Sudhoff graduated in 2011 with a degree in technical management, but there was a high-paying job waiting for him, as DeVry promised. And he had a student loan debt of $35,000. Ultimately, he took a job as an operations coordinator at a manufacturing company that paid just $15 an hour.

More than one-quarter(28 percent) of African Americans enrolled in a four-year institution attend a for-profit college, compared with just 10 percent of whites, according to the Center for Responsible Lending.

When the U.S. The Department of Education has found DeVry “repeatedly misled prospective students across the country,” Sudhoff filled out the application to have his debt discharged. Nothing happened until February 2022, when he received an email saying his loans would be discharged. All of his debt balance of around $22,000 is gone, and Sudhoff will receive a refund for the $13,000 he’s paid on his loans since graduation.

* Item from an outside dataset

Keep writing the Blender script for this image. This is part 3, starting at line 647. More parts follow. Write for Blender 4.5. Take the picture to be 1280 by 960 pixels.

Defrauded borrowers can receive relief through the Borrower Defense to Repayment (BDTR) under Biden’s overall student debt program. Defrauded borrowers can fill out an application on the Federal Student Aid website to have their federal student loans eliminated. This site is still up and operating.

BDTR actually isn’t new, but it was put on ice under President Donald Trump’s administration. Now, the Biden Administration has restarted it and has begun investigating predatory schools and forgiving loan debt for borrowers without requiring an application process. So far, that includes group discharges for people who attended Westwood College, ITT Technical Institute, Corinthian College, and Marinello Schools of Beauty, among others.

As of the end of August, the BDTR program has discharged about $14.5 billion, Fortune reported.